The project was able to identify a number of urgently needed linguistic projects, including projects focused on enumeration and descriptions of many of the languages, analysis of sound changes, and language competence within the younger generation.

Photo at top: The village of Haloban, Palau Banyak 

The local catch

Sigulai Fish don’t swim!

In Bahasa Sigulai, Dr Amery says there is a term for what people and animals do when they travel across land ‘mofaneu’. This is true of people, buffaloes, crocodiles, turtles, snakes and so on.

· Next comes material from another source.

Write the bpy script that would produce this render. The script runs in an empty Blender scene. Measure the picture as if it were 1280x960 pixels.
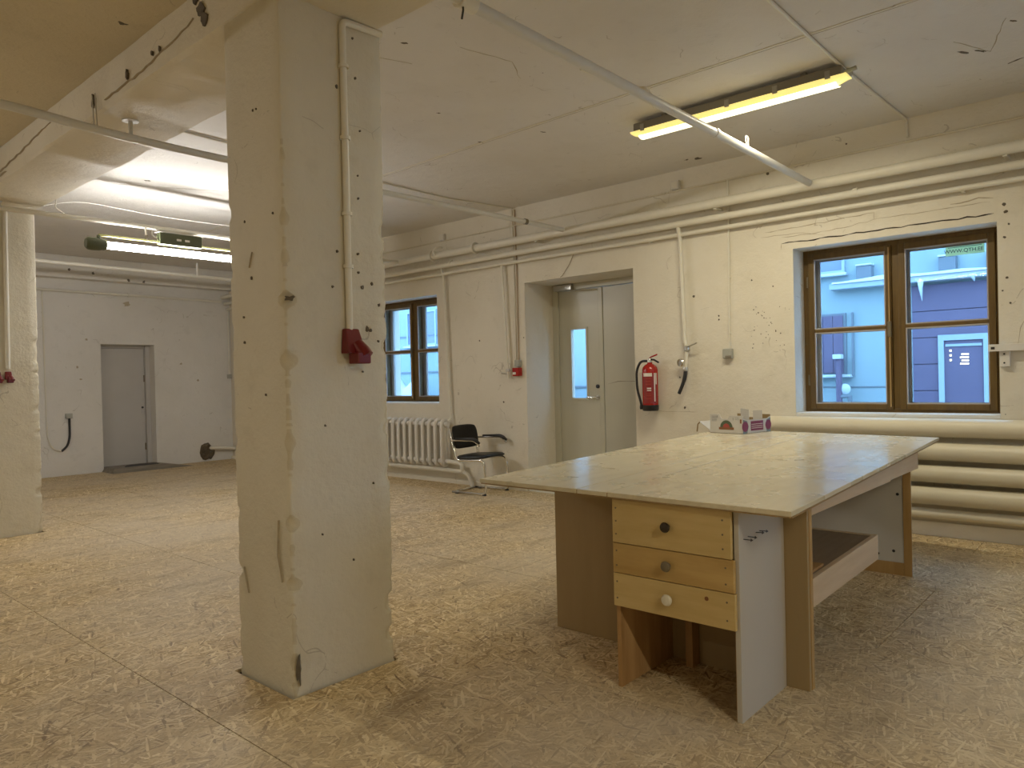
import bpy, bmesh, math, random
from mathutils import Vector, Matrix, noise
random.seed(7)
sc = bpy.context.scene
PI = math.pi

# ------------------------------------------------------------------ camera
yaw, pitch, roll = math.radians(48.457), math.radians(-0.446), math.radians(-1.354)
fwd = Vector((math.sin(yaw)*math.cos(pitch), math.cos(yaw)*math.cos(pitch), math.sin(pitch)))
r0 = Vector((math.cos(yaw), -math.sin(yaw), 0)); u0 = r0.cross(fwd)
right = r0*math.cos(roll) + u0*math.sin(roll); up = right.cross(fwd)
cam = bpy.data.objects.new('camera', bpy.data.cameras.new('camera'))
sc.collection.objects.link(cam)
cam.matrix_world = Matrix(((right.x, up.x, -fwd.x, 0), (right.y, up.y, -fwd.y, 0), (right.z, up.z, -fwd.z, 1.4), (0, 0, 0, 1)))
cam.data.sensor_width = 36; cam.data.lens = 920.83/1280*36
cam.data.clip_start = .05; cam.data.clip_end = 200
sc.camera = cam

# ------------------------------------------------------------------ world, exposure
w = bpy.data.worlds.new('dusk_sky'); sc.world = w; w.use_nodes = True
bg = w.node_tree.nodes['Background']
bg.inputs[0].default_value = (.36, .62, 1.0, 1); bg.inputs[1].default_value = 8.6
vs = sc.view_settings
vs.view_transform = 'Standard'; vs.look = 'None'; vs.exposure = 0.0; vs.gamma = 1; vs.use_curve_mapping = False
sc.cycles.use_denoising = True
sc.cycles.max_bounces = 10; sc.cycles.diffuse_bounces = 6; sc.cycles.transmission_bounces = 10; sc.cycles.transparent_max_bounces = 12
sc.cycles.sample_clamp_indirect = 6
BATTEN_W = 47.0          # watts of each yellowed batten lamp
TUBE_STRENGTH = 85.0     # radiance of the bare cool tube

# ------------------------------------------------------------------ geometry constants (metres)
XW, YF, CZ, CZL = 6.943, 13.28, 3.525, 3.40
XL, YB = -4.2, -4.6

# ------------------------------------------------------------------ helpers
OFF = {}
class MB:
    def __init__(s): s.v = []; s.f = []
    def add(s, vs_, fs_):
        n = len(s.v); s.v += [tuple(p) for p in vs_]; s.f += [tuple(i+n for i in q) for q in fs_]; return s
    def box(s, x0, x1, y0, y1, z0, z1):
        return s.add([(x0,y0,z0),(x1,y0,z0),(x1,y1,z0),(x0,y1,z0),(x0,y0,z1),(x1,y0,z1),(x1,y1,z1),(x0,y1,z1)],
                     [(0,3,2,1),(4,5,6,7),(0,1,5,4),(1,2,6,5),(2,3,7,6),(3,0,4,7)])
    def hexa(s, b, t):          # bottom quad (ccw from above) and top quad
        return s.add(list(b)+list(t), [(0,3,2,1),(4,5,6,7),(0,1,5,4),(1,2,6,5),(2,3,7,6),(3,0,4,7)])
    def prism(s, poly, d):      # planar polygon extruded by vector d
        n = len(poly); d = Vector(d); P = [Vector(p) for p in poly]
        return s.add(P+[p+d for p in P], [tuple(range(n))[::-1], tuple(range(n, 2*n))]+[(i,(i+1)%n,n+(i+1)%n,n+i) for i in range(n)])
    def tube(s, pts, r, seg=10, caps=True, closed=False):
        P = [Vector(p) for p in pts]; n = len(P); R = r if isinstance(r, (list, tuple)) else [r]*n
        T = []
        for i in range(n):
            a = P[i-1] if (i > 0 or closed) else P[i]; b = P[(i+1) % n] if (i < n-1 or closed) else P[i]
            T.append((b-a).normalized())
        nrm = T[0].orthogonal().normalized(); rings = []; vs_ = []
        for i in range(n):
            if i: nrm = (nrm - T[i]*nrm.dot(T[i])).normalized()
            bn = T[i].cross(nrm)
            for k in range(seg):
                a = 2*PI*k/seg; vs_.append(P[i]+(nrm*math.cos(a)+bn*math.sin(a))*R[i])
        fs_ = []
        for i in range(n if closed else n-1):
            j = (i+1) % n
            for k in range(seg): k2 = (k+1) % seg; fs_.append((i*seg+k, i*seg+k2, j*seg+k2, j*seg+k))
        if caps and not closed: fs_ += [tuple(range(seg))[::-1], tuple(range((n-1)*seg, n*seg))]
        return s.add(vs_, fs_)
    def lathe(s, prof, o, axis=(0,0,1), seg=24):   # prof: (radius, height along axis)
        ax = Vector(axis).normalized(); e1 = ax.orthogonal().normalized(); e2 = ax.cross(e1); o = Vector(o)
        vs_ = [o+ax*h+(e1*math.cos(2*PI*k/seg)+e2*math.sin(2*PI*k/seg))*max(r, 1e-5) for r, h in prof for k in range(seg)]
        fs_ = [(i*seg+k, i*seg+(k+1)%seg, (i+1)*seg+(k+1)%seg, (i+1)*seg+k) for i in range(len(prof)-1) for k in range(seg)]
        fs_ += [tuple(range(seg))[::-1], tuple(range((len(prof)-1)*seg, len(prof)*seg))]
        return s.add(vs_, fs_)
    def build(s, name, m, parent=None, smooth=False, bevel=0, local=False, origin=None, segs=2):
        if parent is not None: off = Vector((0,0,0)) if local else OFF[parent]
        elif origin is not None: off = Vector(origin)
        else:
            xs, ys, zs = zip(*s.v); off = Vector(((min(xs)+max(xs))/2, (min(ys)+max(ys))/2, min(zs)))
        me = bpy.data.meshes.new(name)
        bm = bmesh.new(); vv = [bm.verts.new(Vector(p)-off) for p in s.v]
        for f in s.f:
            try: bm.faces.new([vv[i] for i in f])
            except ValueError: pass
        bmesh.ops.recalc_face_normals(bm, faces=bm.faces)
        if bevel:
            es = [e for e in bm.edges if len(e.link_faces) == 2 and e.calc_face_angle(0) > .7]
            bmesh.ops.bevel(bm, geom=es, offset=bevel, segments=segs, affect='EDGES', profile=.5, clamp_overlap=True)
        bm.to_mesh(me); bm.free()
        if smooth:
            me.shade_smooth()
            if smooth != 'all':
                me.set_sharp_from_angle(angle=math.radians(40))
        me.materials.append(m)
        o = bpy.data.objects.new(name, me); sc.collection.objects.link(o)
        if parent is not None: o.parent = parent; OFF[o] = off
        else: o.location = off; OFF[o] = off
        return o
def tag(o, label, cat, group=None, kind=None):
    o['label'] = label; o['category'] = cat
    if group: o['group'] = group
    if kind: o['kind'] = kind
    return o
def thing(name, label, cat, loc=(0,0,0), rz=0, group=None, kind=None):
    o = bpy.data.objects.new(name, None); sc.collection.objects.link(o); o.empty_display_size = .1
    o.location = loc; o.rotation_euler = (0, 0, rz); OFF[o] = Vector(loc)
    return tag(o, label, cat, group, kind)
def dup(root, loc, label, group=None):
    r = root.copy(); sc.collection.objects.link(r); r.location = loc; r['label'] = label
    if group: r['group'] = group
    for ch in list(root.children):
        c = ch.copy(); sc.collection.objects.link(c); c.parent = r
        for g in list(ch.children):
            d = g.copy(); sc.collection.objects.link(d); d.parent = c
    return r
def text(name, body, size, mw, m, parent, extrude=.0004):
    cu = bpy.data.curves.new(name, 'FONT'); cu.body = body; cu.size = size; cu.extrude = extrude
    cu.align_x = 'CENTER'; cu.align_y = 'CENTER'
    t = bpy.data.objects.new(name, cu); sc.collection.objects.link(t)
    bpy.context.view_layer.update()
    me = bpy.data.meshes.new_from_object(t.evaluated_get(bpy.context.evaluated_depsgraph_get()))
    bpy.data.objects.remove(t)
    me.materials.clear(); me.materials.append(m)
    o = bpy.data.objects.new(name, me); sc.collection.objects.link(o)
    o.parent = parent; OFF[o] = OFF[parent]
    me.transform(Matrix.Translation(-OFF[parent]) @ mw)
    return o
def basis(o, ex, ey):
    ex = Vector(ex).normalized(); ey = Vector(ey).normalized(); ez = ex.cross(ey); o = Vector(o)
    return Matrix(((ex.x,ey.x,ez.x,o.x),(ex.y,ey.y,ez.y,o.y),(ex.z,ey.z,ez.z,o.z),(0,0,0,1)))
def arc(c, r, a0, a1, e1, e2, n=6):
    c = Vector(c); e1 = Vector(e1); e2 = Vector(e2)
    return [c+(e1*math.cos(a0+(a1-a0)*i/n)+e2*math.sin(a0+(a1-a0)*i/n))*r for i in range(n+1)]
def fillet(pts, r, n=5):      # polyline with rounded corners
    P = [Vector(p) for p in pts]; out = [P[0]]
    for i in range(1, len(P)-1):
        a = (P[i-1]-P[i]); b = (P[i+1]-P[i]); rr = min(r, a.length*.49, b.length*.49)
        p0 = P[i]+a.normalized()*rr; p1 = P[i]+b.normalized()*rr
        for k in range(n+1):
            t = k/n; out.append(p0*(1-t)**2+P[i]*2*t*(1-t)+p1*t*t)
    out.append(P[-1]); return out

# ------------------------------------------------------------------ materials
class NT:
    def __init__(s, name):
        s.m = bpy.data.materials.new(name); s.m.use_nodes = True; s.t = s.m.node_tree
        s.b = s.t.nodes['Principled BSDF']
    def n(s, typ, ins=None, **kw):
        d = s.t.nodes.new(typ)
        for k, v in kw.items(): setattr(d, k, v)
        for k, v in (ins or {}).items(): s.set(d.inputs[k], v)
        return d
    def set(s, inp, v):
        if isinstance(v, bpy.types.NodeSocket): s.t.links.new(v, inp)
        elif isinstance(v, bpy.types.Node): s.t.links.new(v.outputs[0], inp)
        else:
            if isinstance(v, tuple) and len(v) == 3 and inp.type == 'RGBA': v = v+(1,)
            inp.default_value = v
    def math(s, op, a, b=0.0, c=None):
        d = s.n('ShaderNodeMath', {0: a, 1: b}, operation=op)
        if c is not None: s.set(d.inputs[2], c)
        return d.outputs[0]
    def mix(s, fac, a, b, mode='MIX'):
        d = s.n('ShaderNodeMix', None, data_type='RGBA', blend_type=mode)
        s.set(d.inputs[0], fac); s.set(d.inputs[6], a); s.set(d.inputs[7], b); return d.outputs[2]
    def ramp(s, fac, stops):
        d = s.n('ShaderNodeValToRGB', {0: fac}); e = d.color_ramp.elements
        while len(e) < len(stops): e.new(.5)
        for el, (p, c) in zip(e, stops):
            el.position = p; el.color = (c+(1,)) if isinstance(c, tuple) else (c, c, c, 1)
        return d.outputs[0]
    def pos(s, rot=(0,0,0), scale=(1,1,1), src=None):
        if src is None: src = s.n('ShaderNodeNewGeometry').outputs['Position']
        return s.n('ShaderNodeMapping', {0: src, 2: rot, 3: scale}).outputs[0]
    def noise(s, vec, scale, detail=4, rough=.55):
        return s.n('ShaderNodeTexNoise', {'Vector': vec, 'Scale': scale, 'Detail': detail, 'Roughness': rough}).outputs[0]
    def bump(s, h, strength, dist=.01):
        b = s.n('ShaderNodeBump', {'Height': h, 'Strength': strength, 'Distance': dist}); s.t.links.new(b.outputs[0], s.b.inputs['Normal'])
    def fin(s, col, rough=.6, metal=0.0, spec=None, coat=None):
        s.set(s.b.inputs['Base Color'], col); s.set(s.b.inputs['Roughness'], rough); s.set(s.b.inputs['Metallic'], metal)
        if spec is not None: s.set(s.b.inputs['Specular IOR Level'], spec)
        if coat is not None: s.set(s.b.inputs['Coat Weight'], coat)
        return s.m
def plain(name, col, rough=.5, metal=0.0, var=.06, scale=9, bump=0.0, spec=None):
    t = NT(name); p = t.pos(); n = t.noise(p, scale, 5)
    c = t.mix(t.math('MULTIPLY', n, 1.0), tuple(max(0, x*(1-var)) for x in col), tuple(min(1, x*(1+var)) for x in col))
    if bump: t.bump(t.noise(p, scale*5, 4), bump, .004)
    return t.fin(c, rough, metal, spec)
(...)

When these land-travelers enter the water they ‘lumalangi’, which in English would translate best as ‘swim’. Interestingly though, Dr Amery says that fish are an exception and in Bahasa Sigulai, fish do not ‘lumalangi’, rather they ‘mofaneu’.

He says with this in mind, it would be dangerous to translate ‘mofaneu’ as 'to walk', when perhaps it means something like 'move in the usual fashion'. He says people who speak Bahasa Sigulai reluctantly accept the fact that fish might ‘lumalangi’, but only if they swim on the surface.

“Even in our short time looking at these island languages, we have encountered some very interesting lexical semantic puzzles,” he says. Devayan has two terms for red of precisely the same hue. Bala refers to a solid block of red, whilst afala refers to a distributed red such as ripe red fruit on a tree or red writing on the cover of a book. However, this distinction is made only for red, and not for other colours.